Friday, October 20, 2006

 

A Home for Jesus' Oddballs

Layla (see link to left) wrote: "Sounds like you've had some great guides along the way. I need to find a church full of oddballs." The problem is that there aren't any churches full of oddballs. If such a church did come into being, as has happened at various times, they soon are normallized by the ecclesiastic machinery.

There is great pressure on human beings to conform. Even those who take pride in their tattooed and baggy non-conformance are conforming with someone else's idea of non-conformance.

How do you balance your desire to be accepted with your desire to be yourself? From the moments I first remember I've never managed to be a part of anything, and I saw those around me prostrate themselves trying to be accepted. I decided I'd made the better bargain. Oddballs get used to loneliness.

Jesus calls us to community. The road to community might take some divagations from the expected mean, though, and how do you square that with churches' insistence on the straight and narrow?

God has demonstrated great creativity in how people work. He gives everyone different gifts and the pattern of gifts is unique to each person. Our society tends to reduce these gifts to neatly definable characteristics, and you are put in a niche bound up with words so that you fit nicely.
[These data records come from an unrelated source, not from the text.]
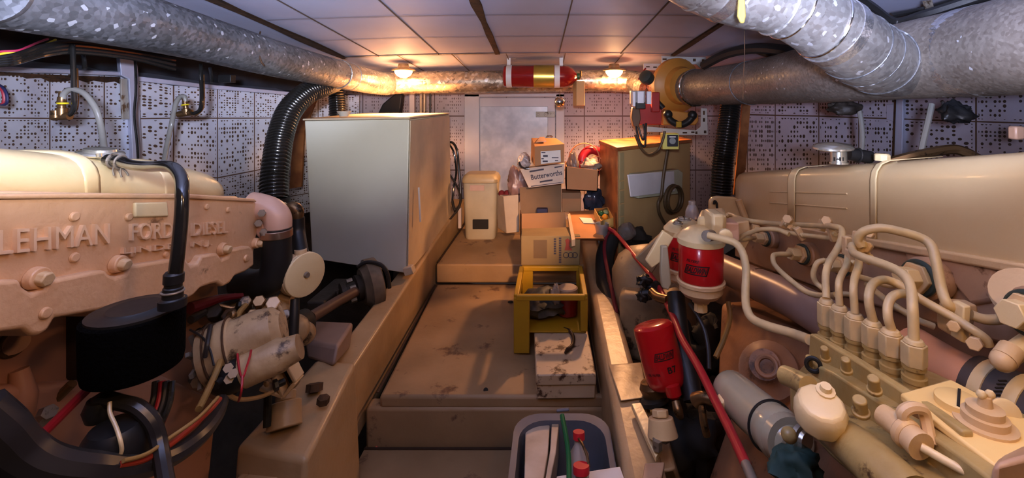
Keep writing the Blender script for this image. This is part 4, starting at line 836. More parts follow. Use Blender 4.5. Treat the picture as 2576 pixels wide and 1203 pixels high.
# olive box with printing
t=thing('cardboard_box','olive brown box with printed black marks and red emblem in front of the open carton','box')
Yc=2.92
b=MB(); b.hexa([P(1311,668,Yc),P(1458,668,Yc),P(1450,632,Yc+.34),P(1312,632,Yc+.34),P(1311,594,Yc),P(1460,594,Yc),P(1452,571,Yc+.32),P(1313,575,Yc+.32)]); b.build('carton_body',CARD2,t,bevel=.004)
b=MB()
for x,y0,y1,w in((1396,600,642,6),(1409,598,660,6)):
    yy=y0
    while yy<y1:
        b.fbox(x-w/2,yy,x+w/2,yy+4,Yc-.003,.002); yy+=6
b.build('vertical_print',INK,t)
b=MB(); b.prism([P(x,y,Yc-.003) for x,y in((1428,600),(1436,606),(1432,618),(1440,630),(1420,630),(1424,616),(1422,604))],(0,.002,0)); b.build('red_emblem',mat('faded red print',(.30,.05,.03),.6),t)
b=MB()
for x in(1424,1436,1446): b.ring(P(x,642,Yc-.003),V(0,1,0),.017,.002,16,4)
b.build('round_marks',INK,t)
b=MB(); b.fbox(1342,604,1376,650,Yc-.002,.001); b.build('dark_print_patch',mat('faded dark print',(.16,.10,.05),.7),t)
# yellow crate
t=thing('plastic_crate','yellow plastic crate holding a red jar and dark clutter beside the right bearer','crate')
Yk=2.45
def bar(b,p,q,w,h,up=V(0,0,1)): b.bar(p,q,w,h,up); return b
zt=P(0,748,Yk).z; zb=ZM+.012; x0=P(1299,0,Yk).x; x1=P(1472,0,Yk).x; dY=.42
b=MB()
C4=[V(x0,Yk,zt),V(x1,Yk,zt),V(x1,Yk+dY,zt),V(x0,Yk+dY,zt)]
for i in range(4): bar(b,C4[i],C4[(i+1)%4],.028,.03)
b.build('top_rim',YEL,t,bevel=.005)
for i,(cx_,cy_) in enumerate(((x0,Yk),(x1,Yk),(x1,Yk+dY),(x0,Yk+dY))):
    w=.085 if i in(0,3) else .04
    z_=zb if i in(0,3) else -1.24
    b=MB(); b.box((cx_+(w/2-.014 if cx_==x0 else -w/2+.014),cy_,(zt+z_)/2),(w,.022,zt-z_)); b.build('corner_post',YEL,t,bevel=.004)
for y_ in(Yk+dY,):
    b=MB(); b.box(((x0+x1)/2,y_,-1.22),(x1-x0,.02,.06)); b.build('lower_rail',YEL,t,bevel=.004)
for xx in(x0,x1):
    b=MB(); b.box((xx,Yk+dY/2,(zt+zb)/2-.03),(.014,dY*.96,(zt-zb)*.62)); b.build('side_wall',YEL,t,bevel=.004)
b=MB(); b.box(((x0+x1)/2,Yk+dY/2,-1.245),(x1-x0,dY,.01)); b.build('crate_base',YEL,t)
t=thing('paint_jar','red jar with white lid standing in the yellow crate','jar'); c=V(P(1428,0,Yk+.17).x,Yk+.17,-1.235)
b=MB(); b.lathe(c,V(0,0,1),[(0,.04),(.01,.055),(.12,.06),(.125,.052)],26); b.build('jar_body',mat('dark red jar',(.22,.012,.015),.3),t)
b=MB(); b.lathe(c+V(0,0,.125),V(0,0,1),[(0,.058),(.03,.058),(.036,.05)],26); b.build('jar_lid',mat('grimy pale lid',(.36,.27,.2),.5),t)
crumple('rag_bundle','dark greasy rags filling the left of the yellow crate','rags',V(P(1370,0,Yk+.2).x,Yk+.2,-1.17),(.12,.13,.06),mat('greasy rag',(.03,.03,.028),.6,c2=(.09,.07,.05),sc=16,amt=1),21)
crumple('rag_bundle','pale crumpled rag beside the red jar in the yellow crate','rags',V(P(1398,0,Yk+.12).x,Yk+.14,-1.12),(.03,.04,.06),mat('pale rag',(.33,.27,.22),.8),22)
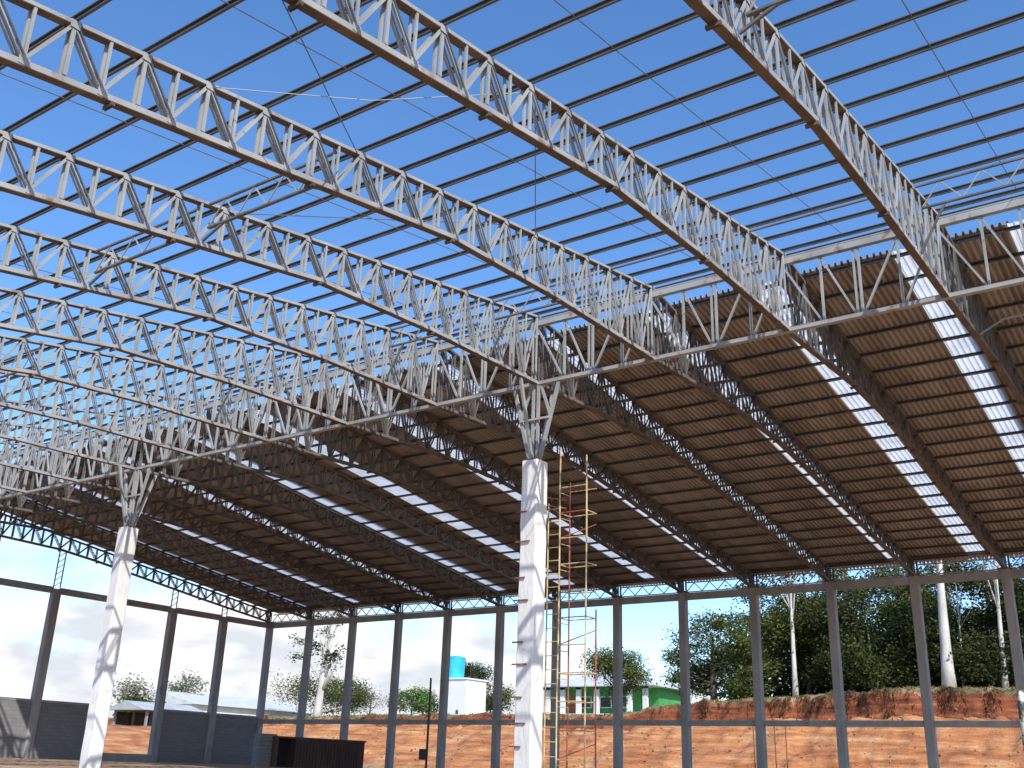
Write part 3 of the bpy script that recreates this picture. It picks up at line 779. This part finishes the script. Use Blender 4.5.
# water tower
tp, tq = at_x(433, 716, 50), at_x(470, 716, 50); tt = at_x(450, 678, 50)[2]
yc = (tp[1]+tq[1])/2; wd = abs(tp[1]-tq[1])*.72; zb_ = gz(50, yc)-.5
wt = empty('water_tower', (50+wd/2, yc, zb_))
MB().box(50, 50+wd, yc-wd/2, yc+wd/2, zb_, tt-.2).build('wall', M['white_wall'], wt)
MB().box(49.85, 50.15+wd, yc-wd/2-.15, yc+wd/2+.15, tt-.197, tt).build('slab', M['white_wall'], wt)
MB().box(49.96, 49.997, yc-.2-.9, yc+.2-.9, zb_+1.5, zb_+2.0).build('vent', M['glass_dark'], wt)
MB().box(49.9, 50.0-.003, yc+wd/2-1.1, yc+wd/2-.2, zb_, zb_+2.6).build('door', M['white_wall'], wt)
tag(wt, 'small white square tower with a flat top under the cyan tank', 'tower')
tl, tr_ = at_x(446, 676, 51.5), at_x(462, 676, 51.5); th = at_x(455, 656, 51.5)[2]; ty = (tl[1]+tr_[1])/2; tr = abs(tl[1]-tr_[1])/2
cb = MB(); hh = th-tt-.004; zz = tt+.004
prof = [(.90, 0), (.92, .10), (.90, .11), (.94, .32), (.92, .33), (.97, .60), (.95, .61), (1.0, .86), (1.03, .88), (1.03, .93), (.5, 1.0)]
cb.tube([(51.7, ty, zz+hh*h) for r_, h in prof], [tr*r_ for r_, h in prof], 24)
tag(cb.build('water_tank', M['cyan'], smooth=False), 'round cyan plastic water tank on top of the white tower', 'water tank')

# green house with a white porch
X0 = 75.0
hp = {u: at_x(u, 712, X0) for u in (540, 548, 562, 578, 596, 611, 650)}
zb_ = 9.7; hroot = empty('green_house', (X0, float(hp[596][1]), zb_-3))
yL, yR = float(hp[540][1]), float(at_x(652, 712, X0)[1])
ze = at_x(590, 686, X0)[2]
MB().box(X0+3.0, X0+11, yR+.4, yL-.4, zb_-3, ze).build('wall', M['green_wall'], hroot)
MB().box(X0-.8, X0+3.0, yR-.4, yL+.4, zb_-3.1, zb_-.1).build('porch_floor', M['white_wall'], hroot)
for u in (548, 563, 579, 597, 630, 646):
    y_ = float(at_x(u, 712, X0)[1]); MB().box(X0-.3, X0+.1, y_-.38, y_+.38, zb_-.097, ze-.05).build('porch_column', M['white_wall'], hroot)
dy = float(at_x(573, 712, X0+3)[1]); d_ = MB().box(X0+2.93, X0+2.997, dy-1.0, dy+1.0, zb_-.097, zb_+2.6).build('door', M['orange_door'], hroot)
for u in (586, 606, 622):
    y_ = float(at_x(u, 712, X0+3)[1]); f_ = MB().box(X0+2.92, X0+2.997, y_-1.0, y_+1.0, zb_+.9, zb_+2.6).build('window', M['white_wall'], hroot)
    MB().box(X0+2.90, X0+2.917, y_-.85, y_+.85, zb_+1.05, zb_+2.45).build('pane', M['glass_dark'], f_)
MB().box(X0-.3, X0-.2, yR+.4, yL-.4, ze-.5, ze-.053).build('fascia', M['green_wall'], hroot)
rb = MB(); x0_, x1_ = X0-1.2, X0+12.2; ya_, yb_ = yR-1.0, yL+1.0; xm_ = (x0_+x1_)/2
rb.add([(x0_, ya_, ze), (x1_, ya_, ze), (x1_, yb_, ze), (x0_, yb_, ze), (xm_, ya_+6, ze+1.9), (xm_, yb_-6, ze+1.9), (x0_, ya_, ze-.15), (x1_, ya_, ze-.15), (x1_, yb_, ze-.15), (x0_, yb_, ze-.15)],
       [(0, 1, 4), (1, 2, 5, 4), (2, 3, 5), (3, 0, 4, 5), (0, 6, 7, 1), (1, 7, 8, 2), (2, 8, 9, 3), (3, 9, 6, 0), (6, 9, 8, 7)])
rb.build('roof', M['pale_roof'], hroot)
tag(hroot, 'green house with white porch columns and a pale hipped roof', 'house')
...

It's no wonder that people rebel.

The rebellion is doomed to failure because the human heart just isn't strong enough to make it alone. What people don't see, what they can't see because of how Christians have presented him, is that God is living with us, breathing with us, breathing on us. His breath brings an unpredictable life to the walking dead who've been buried in sin so long that they, like me, don't recognize life when it's presented on a silver platter held in Jesus' blood-stained hand. It takes time to learn this and in our hurry-up world Christians are expected to grow like hot house flowers. Gaudy, brilliant, short-lived.

Any real plant is more root than plant for most of its life. God is the master of root regrowth. I don't know how to encourage this kind of growth. What class can teach it? Oddballs get even more odd as they follow God's light down into the roots, where he works at removing the dead and dry ones so he can replace them with new, lovingly grown under his own personal protection. Junkyard Dogs of judgment, such as Lu and I have, eventually learn to respect God's care, if we're given the time needed to recognize them and learn to deal with them.

God loves oddballs. Jesus wasn't exactly a conformer. Churches and other groups of Christians should be out there on the edge, defining the direction of society, instead of bringing up the rear with their "cultural relevance" and "multiculturalism." The question is how to do it. I have no idea but I have the strong impression that I'm going to learn. By example.

Comments:
Thanks so much for posting this as a follow-up to my question! God is speaking to me in many ways lately and your blog is one them. Love it when that happens.
 
Larry, (and Layla) you just rock.
I think this blog community is a "church of oddballs!"
 
Oddballs and freaks....me I find myself in the FREAK category so don't forget me!!!